John Lawton was a producer/director in television for many years, mostly interpreting the US to the English, and occasionally vice versa. He has worked with Gore Vidal, Neil Simon, Scott Turow, Noam Chomsky, Fay Weldon, Harold Pinter and Kathy Acker. He's the author of the Inspector Troy series of thrillers.

He thinks he may well be the only TV director ever to be named in a Parliamentary Bill in the House of Lords as an offender against taste and balance—he has also been denounced from the pulpit in Mississippi as a communist, but thinks that less remarkable.

John spent most of the 1990s in New York—among other things attending the writers’ sessions at The Actors’ Studio under Norman Mailer. Since 2000 he has lived in the high, wet hills of Derbyshire, with frequent excursions into the high, dry hills of Arizona and Italy, as he finds he cannot write about England while he's in it. 

He’s not sure he has any hobbies, but grows 12 different varieties of potato every year.  He is smartphone allergic and social media resistant. He has spent much of his life in search of the perfect hi-fi. He is devoted to the work of Franz Schubert, Cormac McCarthy, Art Tatum, and Barbara Gowdy.

Ten words to sum up your working life to date ...

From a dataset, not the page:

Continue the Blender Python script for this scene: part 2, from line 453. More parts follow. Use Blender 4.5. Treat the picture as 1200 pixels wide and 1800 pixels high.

Wilful, erratic, subversive, secretive, obsessive, (mostly) enjoyable, (mostly) solitary, provocative.

Nine things you can see from where you're sitting ...

Monte Amiata, a white cat, a fig tree not even in blossom, the church on the other side of the valley, the rock I rest on when out hiking, the white trail up the hill opposite, Ugo in his cloth cap, someone’s bonfire, Isidore's farm but no sign of his donkey.

Eight minutes to prepare a meal. What's it going to be ?

Linguine, with raw vegetables, olive oil, lightly toasted garlic, Parmesan.